Voilà pourquoi il était tellement important pour lui de continuer, pour montrer que c’était possible, pour réveiller les gens, les empêcher de croire toujours au pire, et qu’il n’y a rien à faire alors qu’il suffit de ne pas se laisser décourager…
Dans les interviews accordées par Romain Gary aux journalistes, suite à l’obtention du prestigieux prix Goncourt, le romancier aux multiples identités n’a jamais démenti avoir mis une grande part de lui dans son héros. Ayant même inventé le mot « esperado » pour le caractériser. Terme suffisamment éloquent pour illustrer l’espoir placé en lui.
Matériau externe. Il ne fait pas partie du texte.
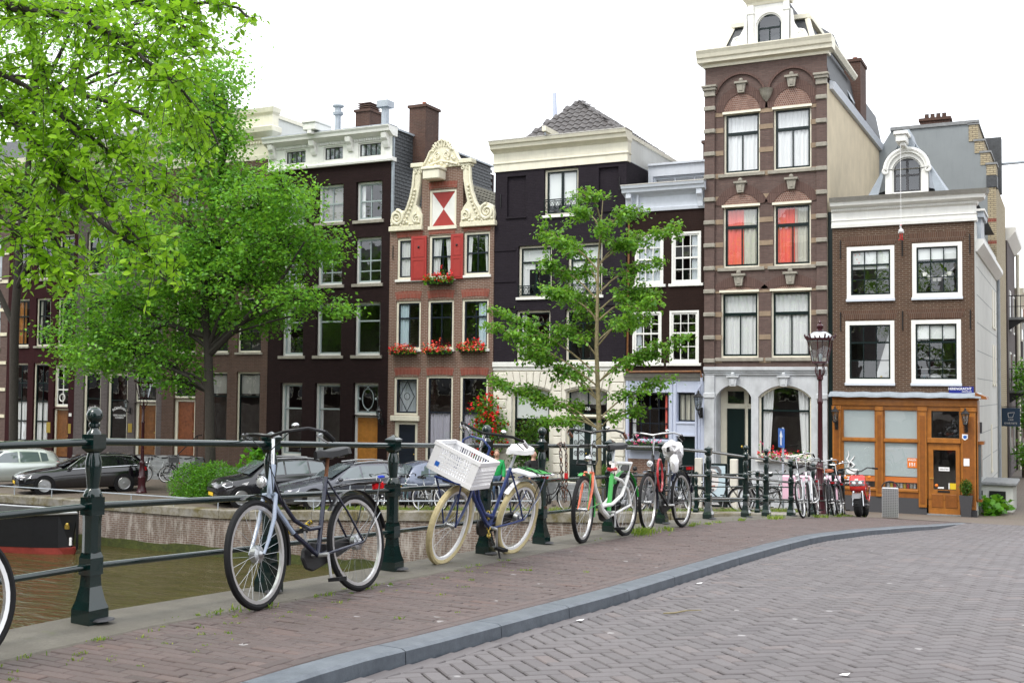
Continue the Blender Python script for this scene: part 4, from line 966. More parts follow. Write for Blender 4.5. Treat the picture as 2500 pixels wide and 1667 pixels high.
# gable outline: two lower shoulders and the neck
h.opening(-22.88, -21.66, 10.42, 11.86)
b = MB(); wall_face(b, h.x0, h.x1, .55, 10.30, yf, [o for o in h.ops if o[3] < 10.4]); wall_face(b, -23.24, -21.36, 10.30, 12.80, yf, [(-22.88, -21.66, 10.42, 11.86)])
h.part('wall', b, 'brick_gable', fixn=False); h.wall(-.1, .55, 'hard_stone', 'plinth', -.05); h.shell(10.28, 'brick_gable', roof='pan_tile_moss', floors=(5.0, 8.0))
h.part('gable_back', MB().box(-23.2, -21.4, yf+.25, yf+.45, 10.3, 12.7), 'brick_gable')
for x0, x1 in cols:
    for z in (4.53, 7.56): h.lintel(x0+.02, x1-.02, z, z+.30, 'brick_lintel_red', .07, arch=.05)
h.lintel(-24.36, -23.2, 10.04, 10.27, 'brick_lintel_red', .06, arch=.03); h.lintel(-22.87, -21.7, 10.09, 10.36, 'brick_lintel_red', .06, arch=.03); h.lintel(-21.3, -20.14, 10.14, 10.40, 'brick_lintel_red', .06, arch=.03); h.lintel(-22.9, -21.64, 11.9, 12.16, 'brick_lintel_red', .03, arch=.03)
h.anchor(-24.55, 9.2, 9.75)
# hourglass hatch
b = MB(); x0, x1, z0, z1 = -22.88, -21.66, 10.42, 11.86
b.box(x0, x0+.09, yf+.03, yf+.13, z0, z1); b.box(x1-.09, x1, yf+.03, yf+.13, z0, z1); b.box(x0+.09, x1-.09, yf+.032, yf+.13, z1-.09, z1); b.box(x0-.04, x1+.04, yf-.05, yf+.06, z0-.14, z0-.002)
hw = h.part('hatch_frame', b, 'cream_paint'); a, c, d, e = x0+.09, x1-.09, z0, z1-.09; m, n_ = (a+c)/2, (d+e)/2
MB().prism([(a, e), (c, e), (m, n_)], 'y', yf+.07, yf+.11).prism([(a, d), (m, n_), (c, d)], 'y', yf+.07, yf+.11).build('hatch_leaf', 'red_paint', hw)
MB().prism([(a, d), (a, e), (m, n_)], 'y', yf+.07, yf+.11).prism([(c, d), (m, n_), (c, e)], 'y', yf+.07, yf+.11).build('hatch_leaf', 'white_paint', hw)
h.part('hoist_beam', MB().box(-22.9, -22.16, yf-.55, yf+.1, 12.22, 12.58).box(-22.97, -22.1, yf-.6, yf+.1, 12.58, 12.70), 'cream_paint', bevel=.03)
# shutters
for x0, x1 in ((-23.66, -22.95), (-21.84, -21.30)):
    s_ = MB().box(x0, x1, yf-.09, yf-.045, 8.30, 10.06); sh = h.part('shutter', s_, 'red_paint')
    b = MB()
    for z0, z1 in ((8.38, 9.12), (9.22, 9.98)):
        b.box(x0+.08, x1-.08, yf-.103, yf-.089, z0, z0+.03); b.box(x0+.08, x1-.08, yf-.103, yf-.089, z1-.03, z1); b.box(x0+.08, x0+.11, yf-.103, yf-.089, z0+.03, z1-.03); b.box(x1-.11, x1-.08, yf-.103, yf-.089, z0+.03, z1-.03)
    b.build('shutter_moulding', 'red_paint', sh); MB().ball(((x0+x1)/2, yf-.095, 9.62), .05, 8).build('heart_hole', 'black_paint', sh)
# scrolls
OM = 'plaster_ornament'
for sg in (1, -1):
    mid = -22.29
    X = lambda x: x if sg == 1 else 2*mid-x
    b = MB(); b.box(min(X(-24.70), X(-23.16)), max(X(-24.70), X(-23.16)), yf-.16, yf+.2, 10.30, 10.50)
    prof = [(-24.62, 10.5), (-24.66, 10.75), (-24.60, 11.05), (-24.35, 11.2), (-24.08, 11.12), (-23.92, 11.1), (-23.78, 11.3), (-23.62, 11.75), (-23.53, 12.2), (-23.50, 12.70), (-23.24, 12.70), (-23.26, 12.2), (-23.34, 11.75), (-23.45, 11.3), (-23.3, 11.12), (-23.17, 10.9), (-23.17, 10.5)]
    b.prism([(X(p), q) for p, q in prof], 'y', yf-.10, yf+.18)
    h.part('scroll_panel', b, OM, bevel=.02)
    b = MB(); d = sg
    spiral(b, X(-24.33), 10.84, .31, 2.2, yf-.12, .075, -d, PI/2); spiral(b, X(-23.40), 10.76, .20, 1.8, yf-.12, .055, d, PI/2)
    b.tube([(X(-23.55), yf-.10, 12.68), (X(-23.58), yf-.12, 12.1), (X(-23.68), yf-.12, 11.65), (X(-23.82), yf-.12, 11.25), (X(-24.0), yf-.12, 10.95), (X(-24.1), yf-.12, 10.62)], [.05, .06, .06, .06, .05, .03], 7)
    for k in range(9):
        t = k/8; x = -23.45-.45*t**1.6; z = 11.9-1.2*t; b.ball((X(x-.05), yf-.14, z), .055, 7)
    for k in range(10): b.ball((X(-24.55+k*.14), yf-.13, 10.58+.06*math.sin(k*1.7)), .06, 7)
    h.part('scrollwork', b, OM, smooth=True)
    b = MB().box(min(X(-23.60), X(-23.14)), max(X(-23.60), X(-23.14)), yf-.14, yf+.2, 12.70, 12.80); b.box(min(X(-23.68), X(-23.10)), max(X(-23.68), X(-23.10)), yf-.2, yf+.22, 12.80, 12.97); h.part('capital', b, OM, bevel=.02)
    bb = MB(); spiral(bb, X(-23.50), 12.63, .08, 1.3, yf-.12, .03, -d, PI/2); spiral(bb, X(-23.24), 12.63, .08, 1.3, yf-.12, .03, d, PI/2); h.part('capital_volute', bb, OM, smooth=True)
prof = [(-23.12, 12.72), (-23.10, 12.92), (-22.95, 13.15), (-22.85, 13.38), (-22.62, 13.5), (-22.5, 13.72), (-22.29, 13.84), (-22.08, 13.72), (-21.96, 13.5), (-21.73, 13.38), (-21.63, 13.15), (-21.48, 12.92), (-21.46, 12.72)]
h.part('gable_crest', MB().prism(prof, 'y', yf-.08, yf+.2), OM, bevel=.02)
b = MB(); spiral(b, -22.50, 13.22, .15, 1.9, yf-.11, .045, 1, PI/2); spiral(b, -22.08, 13.22, .15, 1.9, yf-.11, .045, -1, PI/2)
for k in range(11):
    q = PI*k/10; b.tube([(-22.29+.35*math.cos(q), yf-.09, 13.4+.15*math.sin(q)), (-22.29+.48*math.cos(q)*(.9+.25*math.sin(q)), yf-.11, 13.4+.40*math.sin(q))], [.03, .045], 6)
for (p, q) in zip(prof[1:-1], prof[2:-1]): b.tube([(p[0], yf-.10, p[1]), (q[0], yf-.10, q[1])], .045, 6)
for k in range(12): b.ball((-22.29+.55*math.cos(k*.52), yf-.1, 12.95+.14*math.sin(k*.52*2+.5)), .07, 7)
b.tube([(-23.0, yf-.1, 12.80), (-22.6, yf-.12, 12.92), (-22.29, yf-.12, 12.98), (-21.98, yf-.12, 12.92), (-21.58, yf-.1, 12.80)], .045, 6)
h.part('crest_ornament', b, OM, smooth=True)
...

Morel est un être droit, qui ne se revendique d’aucun courant idéologique, refusant de se compromettre en endossant les traits grossiers que les journaux et politiques du monde entier aimeraient lui voir afficher : défenseur de l’indépendance africaine, misanthrope que son passage de deux ans en camp a brisé, le dégouttant à jamais de la race humaine. Peau qu’il a d’ailleurs quittée pour revêtir celle des éléphants. Ce désaveu est vécu comme une défaite de l’espèce humaine, provoquant la colère de ceux qui partagent une conception anthropocentrée. L’Homme est au centre de la création, le monde vivant son champ d’expérimentation, l’Afrique « un parc zoologique » et les éléphants une espèce exotique dont 30 000 spécimens disparaissent chaque année en AEF.
Opportunisme nationaliste
– Tu comprends, si je leur disais simplement qu’ils sont dégoûtants, qu’il est temps de changer, de respecter la vie, de s’entendre enfin là-dessus, de conserver une marge d’humanité où il y aurait de la place même pour tous les éléphants, ça ne les dérangerait pas beaucoup. Ils se contenteraient de hausser les épaules et de dire que je suis un illuminé, un excité, un humanitaire bêlant. Donc, il faut être malin. Voilà pourquoi je veux bien leur laisser croire que les éléphants, c’est seulement un prétexte, un camouflage, et qu’il y a derrière une raison politique, qui les vise directement. Alors là, il n’y a pas de doute, ils ont des chances de se réveiller, de s’alarmer, de faire quelque chose, de me prendre au sérieux.
Mon appréciation : 4,5/5
PRIX GONCOURT 1956
Date de parution : 1956. Grand format aux Éditions Gallimard, poche chez Folio, 592 pages.